■ **GOAL OF THE EXERCISE**: The exercise asks you to copy every line below in which "from" appears.

■ **EXTRACTED DATA**:
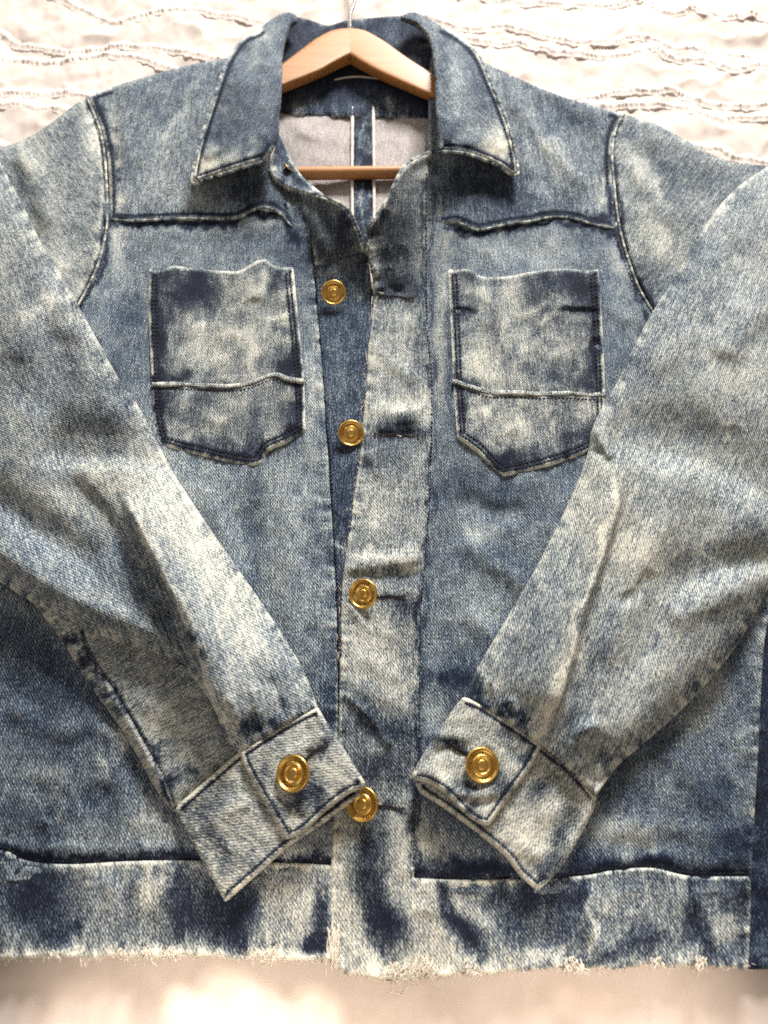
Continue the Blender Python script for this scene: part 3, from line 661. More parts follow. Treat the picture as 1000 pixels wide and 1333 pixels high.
...
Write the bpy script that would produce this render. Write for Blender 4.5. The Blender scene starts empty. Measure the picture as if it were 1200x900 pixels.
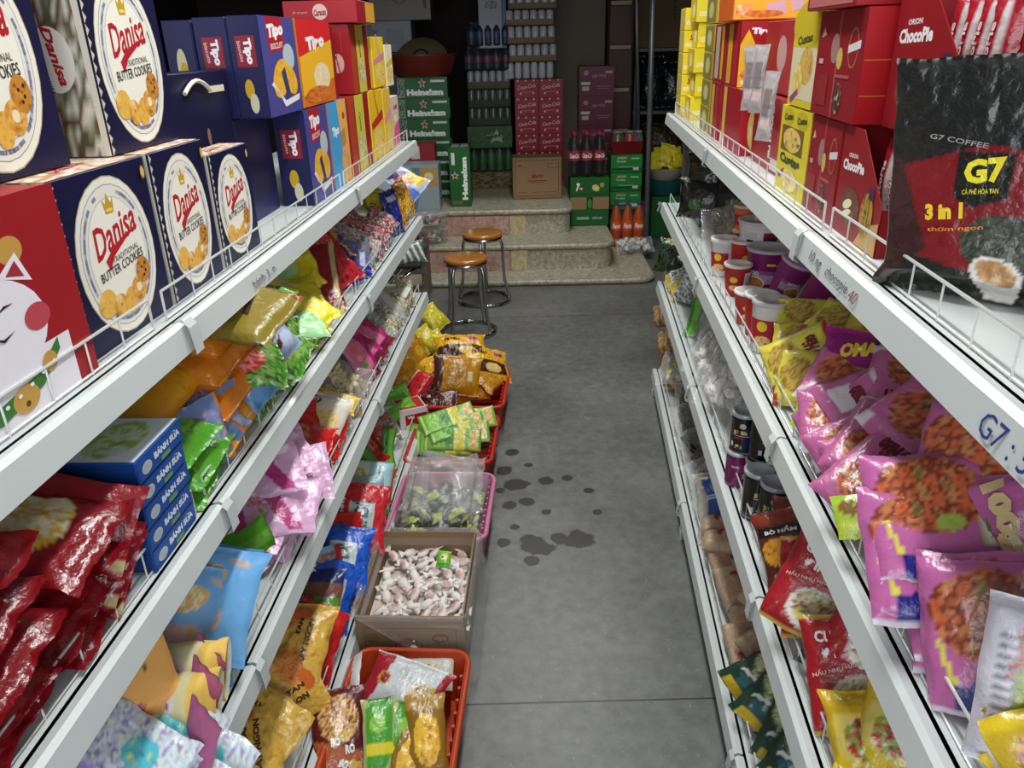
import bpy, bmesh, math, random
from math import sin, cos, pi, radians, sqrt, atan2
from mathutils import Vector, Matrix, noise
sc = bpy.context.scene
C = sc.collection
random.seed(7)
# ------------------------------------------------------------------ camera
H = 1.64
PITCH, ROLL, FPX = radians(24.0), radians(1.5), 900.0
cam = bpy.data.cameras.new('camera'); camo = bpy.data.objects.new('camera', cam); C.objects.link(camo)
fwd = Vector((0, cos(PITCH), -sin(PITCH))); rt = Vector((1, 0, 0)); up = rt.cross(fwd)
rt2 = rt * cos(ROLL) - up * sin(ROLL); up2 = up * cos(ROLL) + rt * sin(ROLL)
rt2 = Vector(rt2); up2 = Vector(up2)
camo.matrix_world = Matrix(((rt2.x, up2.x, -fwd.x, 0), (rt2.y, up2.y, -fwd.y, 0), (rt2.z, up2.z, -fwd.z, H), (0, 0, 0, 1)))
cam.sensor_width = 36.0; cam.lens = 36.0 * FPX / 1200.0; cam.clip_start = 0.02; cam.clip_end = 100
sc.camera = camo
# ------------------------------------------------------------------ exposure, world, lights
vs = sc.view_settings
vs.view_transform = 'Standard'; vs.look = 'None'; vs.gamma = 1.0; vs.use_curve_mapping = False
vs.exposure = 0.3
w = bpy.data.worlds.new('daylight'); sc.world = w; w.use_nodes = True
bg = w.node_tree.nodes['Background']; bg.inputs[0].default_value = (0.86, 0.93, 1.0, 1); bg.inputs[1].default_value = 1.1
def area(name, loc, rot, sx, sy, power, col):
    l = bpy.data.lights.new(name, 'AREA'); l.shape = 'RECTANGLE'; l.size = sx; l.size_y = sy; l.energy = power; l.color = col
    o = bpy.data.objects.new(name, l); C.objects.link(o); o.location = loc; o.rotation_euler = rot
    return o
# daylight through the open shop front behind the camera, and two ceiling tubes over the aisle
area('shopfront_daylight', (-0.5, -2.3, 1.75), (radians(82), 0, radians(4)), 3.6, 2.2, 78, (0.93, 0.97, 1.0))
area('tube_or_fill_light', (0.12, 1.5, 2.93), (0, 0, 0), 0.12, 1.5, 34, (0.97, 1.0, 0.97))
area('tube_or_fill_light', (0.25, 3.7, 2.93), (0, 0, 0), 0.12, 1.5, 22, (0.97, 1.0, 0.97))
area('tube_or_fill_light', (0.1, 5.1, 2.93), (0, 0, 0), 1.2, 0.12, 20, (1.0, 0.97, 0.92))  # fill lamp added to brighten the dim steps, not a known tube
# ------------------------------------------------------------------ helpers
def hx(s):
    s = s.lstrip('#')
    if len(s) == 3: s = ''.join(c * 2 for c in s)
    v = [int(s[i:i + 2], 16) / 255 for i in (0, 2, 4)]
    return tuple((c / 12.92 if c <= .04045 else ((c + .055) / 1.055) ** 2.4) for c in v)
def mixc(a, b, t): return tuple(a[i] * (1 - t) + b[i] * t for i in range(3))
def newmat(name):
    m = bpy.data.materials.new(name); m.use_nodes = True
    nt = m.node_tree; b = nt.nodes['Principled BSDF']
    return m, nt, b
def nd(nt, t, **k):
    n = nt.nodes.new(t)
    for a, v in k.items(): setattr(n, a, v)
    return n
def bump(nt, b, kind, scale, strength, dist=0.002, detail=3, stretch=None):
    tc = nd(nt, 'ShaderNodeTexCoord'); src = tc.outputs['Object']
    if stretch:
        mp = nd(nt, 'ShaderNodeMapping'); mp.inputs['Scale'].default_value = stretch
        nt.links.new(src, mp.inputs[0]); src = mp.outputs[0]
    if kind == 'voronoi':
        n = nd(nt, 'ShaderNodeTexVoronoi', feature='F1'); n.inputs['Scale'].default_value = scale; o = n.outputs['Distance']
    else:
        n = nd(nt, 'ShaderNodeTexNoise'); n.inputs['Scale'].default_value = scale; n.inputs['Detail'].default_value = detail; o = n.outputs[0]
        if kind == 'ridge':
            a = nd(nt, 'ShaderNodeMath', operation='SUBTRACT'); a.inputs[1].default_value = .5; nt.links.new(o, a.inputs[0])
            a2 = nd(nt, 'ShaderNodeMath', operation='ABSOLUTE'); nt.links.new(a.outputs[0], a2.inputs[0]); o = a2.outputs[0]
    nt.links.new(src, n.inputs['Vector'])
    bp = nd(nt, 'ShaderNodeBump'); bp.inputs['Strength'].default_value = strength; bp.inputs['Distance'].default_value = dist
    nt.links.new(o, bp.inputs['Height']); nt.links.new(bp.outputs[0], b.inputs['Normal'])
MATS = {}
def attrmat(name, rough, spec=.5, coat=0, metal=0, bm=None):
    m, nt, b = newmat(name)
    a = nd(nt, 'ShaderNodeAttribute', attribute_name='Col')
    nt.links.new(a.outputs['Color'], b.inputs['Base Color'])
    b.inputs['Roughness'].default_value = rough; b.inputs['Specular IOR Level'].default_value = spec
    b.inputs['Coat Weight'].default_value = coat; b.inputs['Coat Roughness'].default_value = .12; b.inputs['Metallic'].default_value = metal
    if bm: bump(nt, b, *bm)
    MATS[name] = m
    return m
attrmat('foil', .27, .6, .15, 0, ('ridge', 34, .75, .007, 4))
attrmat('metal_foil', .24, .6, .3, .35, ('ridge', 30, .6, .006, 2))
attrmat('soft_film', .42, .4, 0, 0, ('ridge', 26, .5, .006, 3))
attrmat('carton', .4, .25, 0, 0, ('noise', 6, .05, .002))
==
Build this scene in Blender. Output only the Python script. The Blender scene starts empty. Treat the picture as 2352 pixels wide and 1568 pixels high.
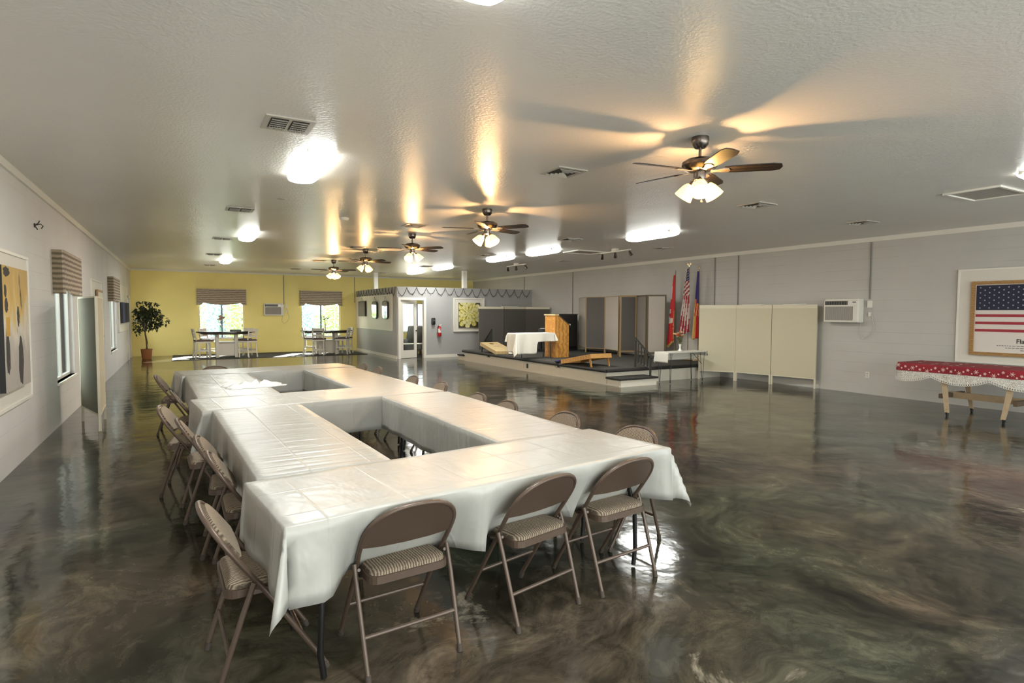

■ **ANSWER TO THE PROBLEM**:
Continue the Blender Python script for this scene: part 3, from line 661. More parts follow. Treat the picture as 1000 pixels wide and 1333 pixels high.
from math import sin, cos, pi, radians, sqrt, atan2
from mathutils import Vector, Matrix, noise